Baikonur/Moscow- A Russian Soyuz rocket carrying the billionaire chief of the Canadian Cirque du Soleil company lifted off on Wednesday, headed for the International Space Station, Russian state TV reported. Guy Laliberte, 50, who paid some 35 million dollars for his 12-day space journey, wore a clown's red nose as he prepared for the launch from the Baikonur facility in Kazakhstan.
Charles Bolden, head of the US space agency NASA, watched the takeoff from Kazakhstan. He said the mood in the Soyuz capsule was relaxed after liftoff.
The Canadian space tourist, along with Russian astronaut Maxim Surayev and NASA crewmember Jeffrey Williams, is due to arrive at the space station on October 2. The two astronauts are set to stay on the station until March 2010, while Laliberte will be in space for 12 days.
Laliberte started his circus career as, amongst other roles, a stilt-walker, and went on to create the innovative circus troupe in the 1980s.
He is the seventh space tourist, according to the Russian space agency, Roskosmos.
"He won't be the last one, but we'll probably take a break until 2011," said Roskosmos head Anatoly Perminov, as cited by the state news agency Ria Novosty, since space on the capsule is needed for scientific experiments.
US millionaire Charles Simonyi was the last space tourist, visiting the space station in March.
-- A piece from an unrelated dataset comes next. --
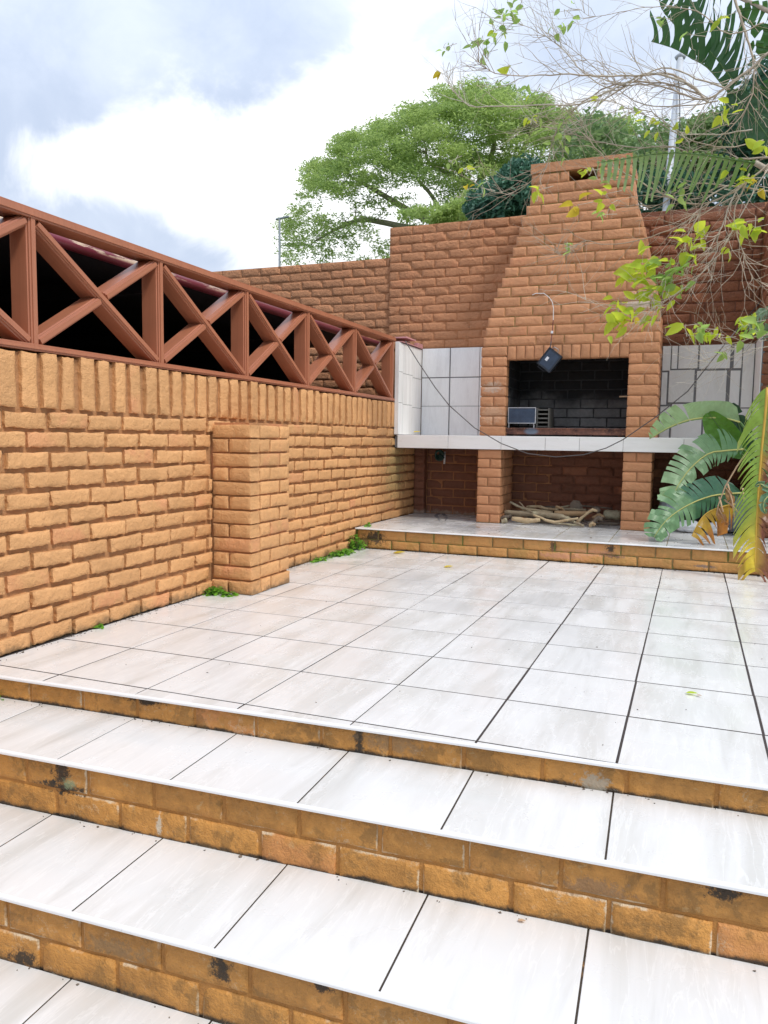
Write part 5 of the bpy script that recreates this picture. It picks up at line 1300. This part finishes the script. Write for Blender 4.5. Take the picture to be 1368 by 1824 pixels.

It is Surayev's first space trip, but Williams' third. The two will work on 48 different scientific experiments on the space station. On October 12, Belgian Frank de Winne will take over as the first European chief of the space station.
On the sidelines of the launch, Russian space experts took time to grieve the death of Pavel Popovich, who died Wednesday, five days short of his eightieth birthday, reported the Tass news agency. Popovich flew into space in 1962, the fourth man ever to do so.